------ RECORDED DATA

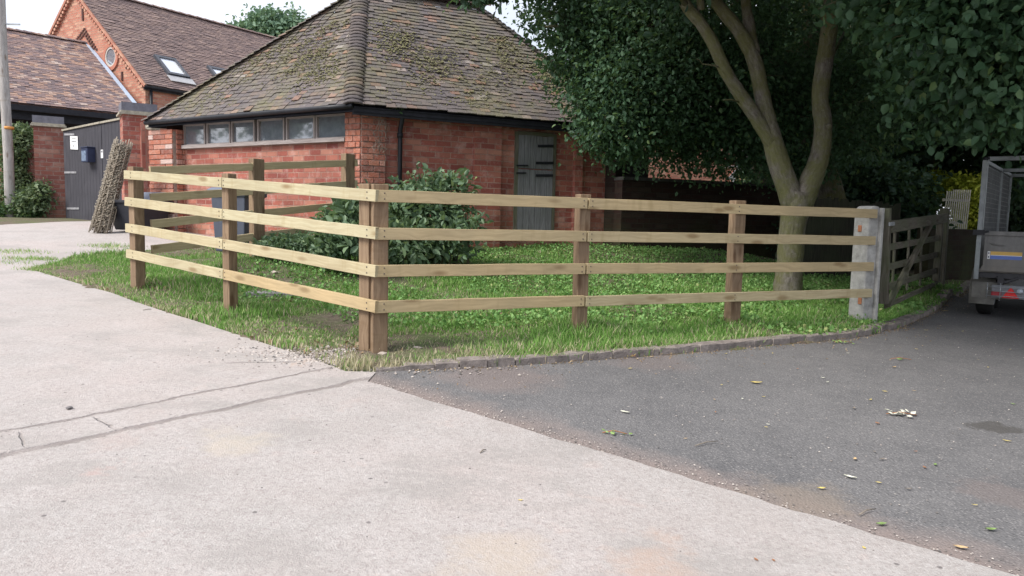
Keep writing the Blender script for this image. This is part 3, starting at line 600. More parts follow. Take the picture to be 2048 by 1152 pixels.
# windows
sill = MB(); s0, s1 = sL(689), sL(366)
sill.obox(C3+DL*((s0+s1)/2)-nl*.06+V(0, 0, z_sill+.02), DL*((s1-s0)/2), nl*.07, (0, 0, .03)); 
lint = MB(); lint.obox(C3+DL*((s0+s1)/2+.25)-nl*.14+V(0, 0, (z_wt+wtop)/2+.03), DL*((s1-s0)/2+.3), nl*.06, (0, 0, max(.02, (wtop-z_wt)/2+.02))); lint.build('lintel', DARKW, bld)
wins = [(366, 405), (412, 455), (461, 503), (513, 562), (570, 622), (629, 688)]
sill.build('window_sill', FRAMEW, bld)
for a, b in wins:
    sa, sb = sL(b), sL(a); fr = MB(); z0, z1 = z_sill+.045, z_wt+.01; w_ = .017
    cc = C3-nl*.085
    for s in (sa-.012, sb+.012): fr.obox(cc+DL*s+V(0, 0, (z0+z1)/2), (0, 0, (z1-z0)/2), DL*w_, nl*.03)
    for z in (z0+.012, z1-.012): fr.obox(cc+DL*((sa+sb)/2)+nl*.002+V(0, 0, z), DL*((sb-sa)/2-.01), nl*.03, (0, 0, .014))
    wn = fr.build('window', FRAMEW, bld)
    gl = MB(); q = cc-nl*.01; til = random.uniform(-.004, .004); A_ = q+DL*sa; B_ = q+DL*sb
    gl.obox(cc-nl*.012+DL*((sa+sb)/2)+V(0, 0, (z0+z1)/2), DL*((sb-sa)/2)+nl*til, nl*.003, (0, 0, (z1-z0)/2)); gl.build('pane', GLASS, wn)
# door in the right wall
dz0, dz1 = rp_(1070, 468)[2], rp_(1070, 271)[2]; sa, sb = float(linepx(CORN, CORN+dr, 1035)), float(linepx(CORN, CORN+dr, 1104))
fr = MB(); q = C3+nr*-.045
for s in (sa-.03, sb+.03): fr.beam(q+DR*s+V(0, 0, dz0-.1), q+DR*s+V(0, 0, dz1+.05), .06, .06, upv=nr)
fr.beam(q+DR*sa+V(0, 0, dz1+.03), q+DR*sb+V(0, 0, dz1+.03), .058, .06); 
do = fr.build('door_frame', OLDW, bld); zm = rp_(1070, 338)[2]
for z0, z1 in ((zm+.006, dz1), (dz0, zm-.006)):
    m_ = MB(); n_ = 6
    for i in range(n_):
        u0_, u1_ = sa+(sb-sa)*i/n_, sa+(sb-sa)*(i+1)/n_; m_.beam(q+nr*(.02+random.uniform(0, .004))+DR*((u0_+u1_)/2)+V(0, 0, z0), q+nr*.02+DR*((u0_+u1_)/2)+V(0, 0, z1-random.uniform(0, .01)), (u1_-u0_)-.006, .022, upv=nr)
    leaf = m_.build('door', DOORW, bld, bevel=.002)
    if z0 > zm: hs = [(1076, 1107, 292), (1072, 1107, 326)]; bo = (1033, 1056, 331)
    else: hs = [(1072, 1106, 351)]; bo = (1033, 1052, 346)
    for a, b, yy in hs:
        p0, p1 = rp_(a, yy), rp_(b, yy); m_ = MB(); m_.obox((p0+p1)/2+nr*.0, (p1-p0)/2, nr*.006, (0, 0, .022)); m_.build('hinge', BLACKM, leaf)
    p0, p1 = rp_(bo[0], bo[2]), rp_(bo[1], bo[2]); m_ = MB(); m_.obox((p0+p1)/2+nr*.004, (p1-p0)/2, nr*.01, (0, 0, .012)); m_.build('bolt', BLACKM, leaf)
# roof
OH = .22
def off(p, k): return p
eC = C3+nl*OH+nr*OH*.6; eL = V(*Lend, 0)+nl*OH+DL*.28; eR = V(*Rend, 0)+nr*OH+DR*.25; eB = V(*Lend, 0)+DR*RW-nr*OH-nl*OH
for e in (eC, eL, eR, eB): e[2] = EZ
AP = at(722, -22, 13.72); RG = at(958, 18, 14.7); AP[2] = RG[2] = (AP[2]+RG[2])/2+.0
def tilefield(mb, p0, p1, q0, q1, rows, tw_, curve=.0, jit=.010, sag=0., skip=None, lift=.018, thick=.014, lmul=1.35):
    p0, p1, q0, q1 = map(lambda a: V(*a), (p0, p1, q0, q1)); nrm = unit(np.cross(p1-p0, (q0+q1)/2-p0)); nrm = nrm if nrm[2] > 0 else -nrm
    for k in range(rows):
        a0, a1 = k/rows, (k+1)/rows; A_, B_ = p0+(q0-p0)*a0, p1+(q1-p1)*a0; A1, B1_ = p0+(q0-p0)*a1, p1+(q1-p1)*a1
        L_ = np.linalg.norm(B_-A_); d = (B_-A_)/L_; upd = (A1-A_); upd = upd-d*(upd@d); rl = np.linalg.norm(upd); upd = upd/rl
        n = int(L_/tw_)+2; x = -tw_*(.5 if k % 2 else 0)
        rowj = random.uniform(-.006, .006)
        while x < L_:
            x0, x1 = max(0, x), min(L_, x+tw_)
            if x1-x0 > .02:
                j = random.gauss(0, jit); jn = abs(random.gauss(0, .006)); rot = random.gauss(0, .02); sg = -sag*math.sin(math.pi*a0)*math.sin(math.pi*min(1, x0/L_))
                # follow the slanting side at the ends of the upper edge
                c = A_+d*((x0+x1)/2)+upd*(rl*lmul/2+j+rowj-.02)+nrm*(lift/2+jn+sg+.004)
                ex = d*((x1-x0)/2-.003)+upd*rot*(x1-x0)/2; ey = upd*(rl*lmul/2)-nrm*(lift/2)
                tt = random.random(); mb.obox(c, ex, ey, np.cross(unit(ex), unit(ey))*thick/2, tint=tt, uo=(0, 0))
            x += tw_
rf = MB(); uRoof = MB()
for a, b, c, d in ((eL, eC, AP, AP), (eC, eR, AP, RG)): tilefield(rf, a, b, c, d, 34, .165, sag=.05)
tilefield(rf, eR, eB, RG, RG, 30, .165)
roof = rf.build('roof', TILE_N, bld)
for tri in ((eL, eC, AP), (eC, eR, RG, AP), (eR, eB, RG), (eB, eL, AP, RG)): uRoof.face([p-V(0, 0, .11) for p in tri], [(p[0], p[2]) for p in tri])
uRoof.face([eL-V(0, 0, .05), eB-V(0, 0, .05), eR-V(0, 0, .05), eC-V(0, 0, .05)], [(0, 0)]*4)
uRoof.build('roof_deck', DARKW, bld)
# bonnet hip tiles and ridge
hp = MB()
def hipline(a, b, n, r, tint=None, arc=1.0):
    a, b = V(*a), V(*b); d = (b-a)/n; sdv = unit(np.cross(unit(d), V(0, 0, 1))); uu = np.cross(sdv, unit(d))
    for i in range(n):
        c0_ = a+d*(i-.15); c1_ = a+d*(i+1.1); vs = []; nn = 7
        for c_, rr, lf in ((c0_, r*1.08, .030), (c1_, r*.92, .0)):
            for j in range(nn):
                t_ = math.pi*(j/(nn-1)-.5)*arc; vs.append(c_+sdv*rr*math.sin(t_)*1.35+uu*(rr*.55*math.cos(t_)-rr*.06+lf*.6)+rng.normal(0, .003, 3))
        vs += [v-uu*.016 for v in vs[:nn]]
        fs = [(j, j+1, nn+j+1, nn+j) for j in range(nn-1)]+[(2*nn+j, 2*nn+j+1, j+1, j) for j in range(nn-1)]; hp.mesh(vs, fs, [[(0, 0)]*4]*len(fs), random.random() if tint is None else tint, True)
up_ = V(0, 0, .02)
for e_, t2, n_, r_ in ((eC, AP, 36, .105), (eL, AP, 34, .09), (eR, RG, 32, .09)):
    hp = MB(); hipline(e_-V(0, 0, .012), t2-V(0, 0, .012), n_, r_, arc=.95); hp.build('hip_tile', TILE_N, roof)
hp = MB(); hipline(AP+V(0, 0, .04), RG+V(0, 0, .04)+DR*.15, 7, .13, arc=1.1); hp.build('ridge_tile', TILE_S, roof)
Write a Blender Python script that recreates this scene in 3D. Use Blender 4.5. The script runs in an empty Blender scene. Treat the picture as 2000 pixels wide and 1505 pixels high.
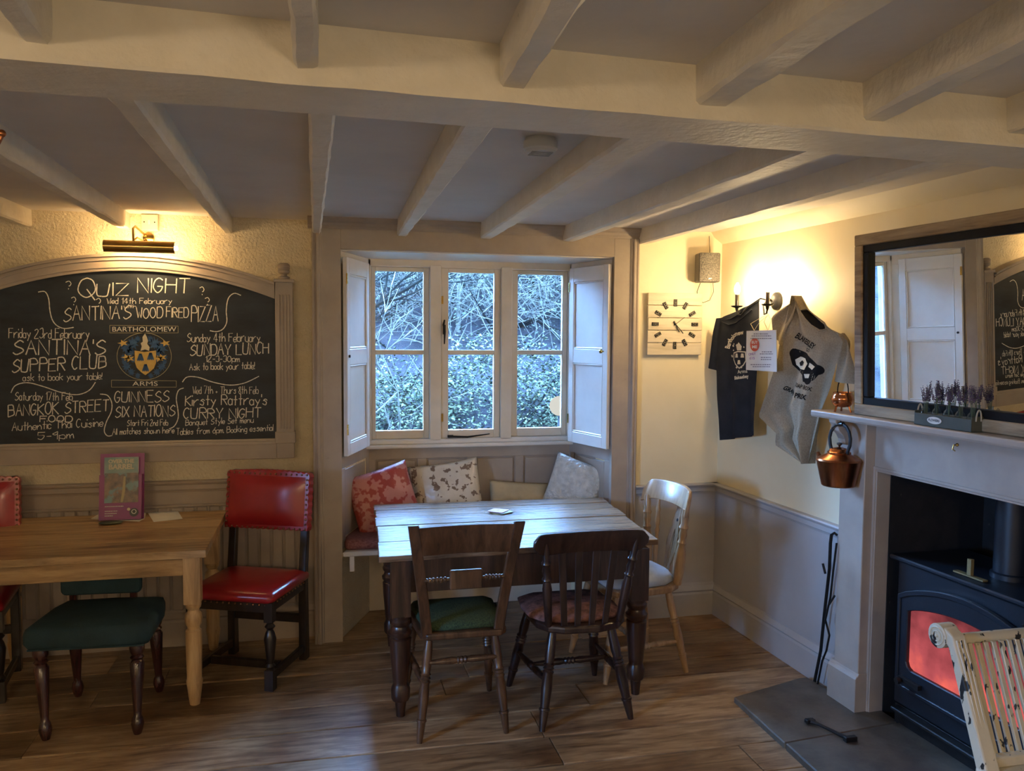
import bpy, bmesh, math, random
from mathutils import Matrix, Vector, noise
random.seed(7)
PI = math.pi
SC = bpy.context.scene
COL = SC.collection

# ---------------------------------------------------------------- camera
FPX, CX, CY, HC = 1600.0, 1000.0, 752.5, 1.75
YAW, PITCH, ROLL = math.atan(370/1600), math.atan(101.9/1600), 0.007
fw = Vector((math.sin(YAW)*math.cos(PITCH), math.cos(YAW)*math.cos(PITCH), -math.sin(PITCH)))
rt0 = Vector((math.cos(YAW), -math.sin(YAW), 0)); up0 = rt0.cross(fw)
rt = rt0*math.cos(ROLL)+up0*math.sin(ROLL); up = up0*math.cos(ROLL)-rt0*math.sin(ROLL)
CAM = Vector((0, 0, HC))
cd = bpy.data.cameras.new('camera'); cd.sensor_width = 36; cd.lens = 36*FPX/2000; cd.clip_start = .05
cam = bpy.data.objects.new('camera', cd); COL.objects.link(cam)
cam.matrix_world = Matrix(((rt.x, up.x, -fw.x, 0), (rt.y, up.y, -fw.y, 0), (rt.z, up.z, -fw.z, HC), (0, 0, 0, 1)))
SC.camera = cam

# ---------------------------------------------------------------- world, light, exposure
SC.view_settings.view_transform = 'Standard'; SC.view_settings.look = 'None'
SC.view_settings.exposure = 0.45; SC.view_settings.gamma = 1.0
W = bpy.data.worlds.new('dusk_sky'); SC.world = W; W.use_nodes = True
bg = W.node_tree.nodes['Background']; bg.inputs[0].default_value = (0.25, 0.51, 1.0, 1); bg.inputs[1].default_value = 125.0
pl = bpy.data.lights.new('window_daylight', 'AREA'); pl.shape = 'RECTANGLE'; pl.size = 1.3; pl.size_y = 1.15
pl.cycles.is_portal = True
po = bpy.data.objects.new('window_daylight', pl); COL.objects.link(po); po.location = (.92, 5.2, 1.62); po.rotation_euler = (-PI/2, 0, 0)
pl2 = bpy.data.lights.new('side_window_daylight', 'AREA'); pl2.shape = 'RECTANGLE'; pl2.size = .62; pl2.size_y = .72; pl2.cycles.is_portal = True
po2 = bpy.data.objects.new('side_window_daylight', pl2); COL.objects.link(po2); po2.location = (-3.11, 1.05, 1.46); po2.rotation_euler = (0, -PI/2, 0)
SCONCE_E, PICTURE_E, PENDANT_W = 420.0, 100.0, 118.0
FIRE_E = 2.2

# ---------------------------------------------------------------- geometry of the room
D = 4.665                      # plane of the window wall
DL = 4.78                      # plane of the chalkboard wall
CO = Vector((2.368, 4.665, 0))   # room corner
TH = math.atan2(-0.99916, 0.041)
RW = Matrix.Translation(CO) @ Matrix.Rotation(TH, 4, 'Z')   # right wall frame: x along the wall to the camera, -y into the room
RWI = RW.inverted()
def ray(x, y): return fw*FPX+rt*(x-CX)-up*(y-CY)
def atY(x, y, Y): d = ray(x, y); return CAM+d*(Y/d.y)
def atZ(x, y, z): d = ray(x, y); return CAM+d*((z-HC)/d.z)
def atW(x, y, off):            # right wall frame coordinates of a point standing off the wall
    o = RWI @ CAM; d = RWI.to_3x3() @ ray(x, y); t = (-off-o.y)/d.y; return o+d*t

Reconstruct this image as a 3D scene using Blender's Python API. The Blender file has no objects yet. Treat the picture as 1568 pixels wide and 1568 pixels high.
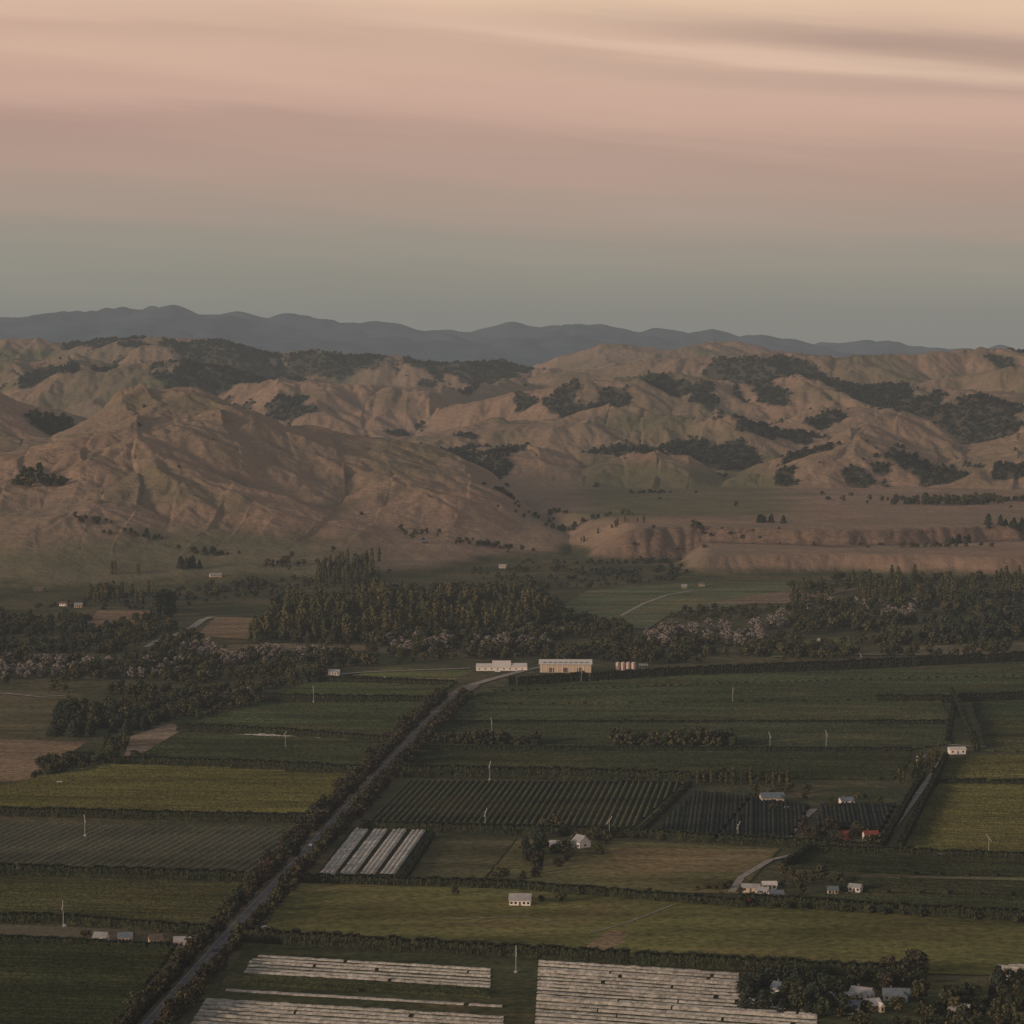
import bpy, math, random
import numpy as np
from mathutils import Vector
random.seed(7); rng=np.random.default_rng(11)
H=280.0; F=4400.0; HZ=530.0
scene=bpy.context.scene
pit=math.atan((784-HZ)/F)
cp,sp=math.cos(pit),math.sin(pit)
def ray(x,y):
    dx=x-784; up=784-y
    return dx, up*sp+F*cp, up*cp-F*sp
def P(x,y,z=0.0):
    a,b,c=ray(x,y); t=(z-H)/c
    return (a*t,b*t,z)
def col(r,g,b):
    f=lambda v:(v/255/12.92) if v/255<=.04045 else ((v/255+.055)/1.055)**2.4
    return (f(r),f(g),f(b),1)
# ------------------------------------------------------------ noise
perm=rng.permutation(512); ga=rng.random(512)*2*np.pi
gx,gy=np.cos(ga),np.sin(ga)
def pn(x,y,seed=0):
    x=np.asarray(x,float)+seed*37.7; y=np.asarray(y,float)+seed*91.3
    xi=np.floor(x).astype(np.int64); yi=np.floor(y).astype(np.int64)
    xf=x-xi; yf=y-yi
    def g(i,j,dx,dy):
        h=perm[(perm[i&511]+j)&511]
        return gx[h]*dx+gy[h]*dy
    u=xf*xf*xf*(xf*(xf*6-15)+10); v=yf*yf*yf*(yf*(yf*6-15)+10)
    a=g(xi,yi,xf,yf); b=g(xi+1,yi,xf-1,yf); c=g(xi,yi+1,xf,yf-1); d=g(xi+1,yi+1,xf-1,yf-1)
    return 1.5*((a*(1-u)+b*u)*(1-v)+(c*(1-u)+d*u)*v)
def fbm(x,y,o=4,seed=0):
    s=0;a=1
    for k in range(o):
        s=s+a*pn(x*2**k,y*2**k,seed+k); a*=.5
    return s
def sst(v,a,b):
    t=np.clip((v-a)/(b-a),0,1); return t*t*(3-2*t)
# ------------------------------------------------------------ terrain height
LAY=[
 dict(x=[-400,-100,0,60,130,180,230,300,350,400,480,560,640,700,760,800,850,900,960],
      y=[640,655,672,668,640,605,594,598,612,640,662,676,690,706,738,768,800,830,870],
      d=[4600,4500,4450,4450,4500,4600,4650,4650,4650,4600,4550,4500,4450,4400,4350,4300,4200,4100,4000],wf=1150,wb=600,fl=[1050,1050,1050,1050,1050,1150,1180,1180,1150,1100,1000,950,850,800,700,600,500,400,300]),
 dict(x=[-400,0,50,110,180,260,330],y=[580,592,606,636,665,700,760],d=[5500]*7,wf=700,wb=500,fl=None),
 dict(x=[540,640,720,800,880,960,1020,1080,1140],y=[722,704,702,692,704,700,690,706,745],d=[5150]*9,wf=600,wb=450,fl=None),
 dict(x=[860,960,1080,1140,1200,1300,1380,1430,1480,1568,1700,1900],y=[790,765,742,735,712,664,645,655,690,668,650,640],d=[4800,4900,5000,5050,5150,5250,5300,5300,5200,5200,5300,5300],wf=620,wb=500,fl=None),
 dict(x=[420,500,560,700,800,900,960,1000,1060,1150,1250,1350,1450,1568,1800],y=[720,700,688,664,650,628,634,642,648,640,622,618,604,600,590],d=[5900,5900,5900,5950,6000,6100,6100,6000,5900,6000,6100,6200,6300,6300,6400],wf=780,wb=550,fl=None),
 dict(x=[660,740,800,900,1000,1100,1200,1300,1400,1500,1568,1800],y=[640,618,608,592,584,576,582,586,578,570,572,560],d=[6900]*12,wf=700,wb=600,fl=None),
 dict(x=[0,150,250,350,450,520,600,700,800,850,950,1100,1200,1300,1450,1568,1800],y=[640,630,622,604,583,588,598,592,584,575,560,547,545,551,545,536,530],d=[7200]*8+[7900]*9,wf=900,wb=800,fl=None),
 dict(x=[-400,0,100,180,280,360,460,560],y=[566,560,552,563,556,570,585,610],d=[7600]*8,wf=900,wb=600,fl=None),
 dict(x=[-400,0,60,130,210,300,400,500,600,700,800,860,950],y=[520,521,526,523,519,523,537,543,548,554,563,575,620],d=[9000]*13,wf=1100,wb=1200,fl=None),
 dict(x=[780,860,930,1000,1080,1130,1200,1300,1500],y=[580,552,531,524,524,534,546,552,570],d=[10500]*9,wf=1500,wb=1000,fl=None),
]
FAR=dict(x=[-600,-300,0,50,150,190,230,270,330,380,440,490,550,620,680,720,780,830,880,960,1040,1090,1130,1165,1220,1280,1330,1360,1390,1480,1568,1900],
         y=[500,486,494,490,488,483,479,484,492,497,494,499,502,510,513,516,507,506,503,511,519,513,527,522,528,536,531,529,538,542,544,548])
a=np.concatenate([np.linspace(-1.4,-.26,40)[:-1],np.linspace(-.26,-.19,50)[:-1],np.linspace(-.19,.19,900),np.linspace(.19,.26,50)[1:],np.linspace(.26,1.4,40)[1:]])
yr=np.concatenate([np.linspace(-1500,2900,30)[:-1],np.geomspace(2900,11500,1000),np.geomspace(11500,24000,170)[1:],np.geomspace(24000,60000,12)[1:]])
A,YY=np.meshgrid(a,yr); YS=np.maximum(YY,1500); XX=A*YS
def base_h(X,Y):
    Ys=np.maximum(Y,1500)
    wx=X+90*pn(X/650,Y/650,3)+14*pn(X/230,Y/230,4); wy=Y+230*pn(X/620,Y/900,5)+55*pn(X/260,Y/300,6)
    px=784+F*wx/np.maximum(wy,1500)
    z=np.zeros_like(X)
    for i,L in enumerate(LAY):
        dc=np.interp(px,L['x'],L['d']); yc=np.interp(px,L['x'],L['y'])
        zc=H-(yc-HZ)*dc/F
        edge=np.ones_like(px)
        if L['x'][0]>0: edge=sst(px,L['x'][0]-60,L['x'][0]+60)
        edge=edge*(1-sst(px,L['x'][-1]-40,L['x'][-1]+200)) if L['x'][-1]<1500 else edge
        wf=L['wf'] if L['fl'] is None else np.interp(px,L['x'],L['fl'])
        t=(wy-dc); t=np.where(t<0,-t/wf,t/L['wb']); tc_=np.clip(t,0,1)
        pr=.65*(0.5+0.5*np.cos(np.pi*tc_))+.35*(1-tc_)**1.2
        zz=zc*pr*edge; k=9.0
        z=np.logaddexp(z/k,zz/k)*k - k*math.log(2)*np.exp(-np.maximum(z,zz)/k)
    z=np.maximum(z,0); far=sst(Y,11500,13500)
    z=z+ (20+12*pn(X/900,Y/900,9))*sst(Y,4900,6200)*np.exp(-z/90)*(1-far)
    n1=pn(wx/320,wy/600,41); r1=.42-np.sqrt(n1*n1+.008)*1.9
    backw=sst(Y,4700,5600)
    z=z+sst(z,14,110)*(1-far)*((7+20*backw)*r1)
    return z,r1,far,backw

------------

» OBJECTIVE
Do not include pictures. Give again exactly the lines starting at the one with "Write a Blender" and ending at the one with "SC.camera = cam", both included.

» THE OUTPUT
Write a Blender Python script that recreates this scene in 3D. Use Blender 4.5. The script runs in an empty Blender scene. Treat the picture as 2000 pixels wide and 1505 pixels high.
import bpy, bmesh, math, random
from mathutils import Matrix, Vector, noise
random.seed(7)
PI = math.pi
SC = bpy.context.scene
COL = SC.collection

# ---------------------------------------------------------------- camera
FPX, CX, CY, HC = 1600.0, 1000.0, 752.5, 1.75
YAW, PITCH, ROLL = math.atan(370/1600), math.atan(101.9/1600), 0.007
fw = Vector((math.sin(YAW)*math.cos(PITCH), math.cos(YAW)*math.cos(PITCH), -math.sin(PITCH)))
rt0 = Vector((math.cos(YAW), -math.sin(YAW), 0)); up0 = rt0.cross(fw)
rt = rt0*math.cos(ROLL)+up0*math.sin(ROLL); up = up0*math.cos(ROLL)-rt0*math.sin(ROLL)
CAM = Vector((0, 0, HC))
cd = bpy.data.cameras.new('camera'); cd.sensor_width = 36; cd.lens = 36*FPX/2000; cd.clip_start = .05
cam = bpy.data.objects.new('camera', cd); COL.objects.link(cam)
cam.matrix_world = Matrix(((rt.x, up.x, -fw.x, 0), (rt.y, up.y, -fw.y, 0), (rt.z, up.z, -fw.z, HC), (0, 0, 0, 1)))
SC.camera = cam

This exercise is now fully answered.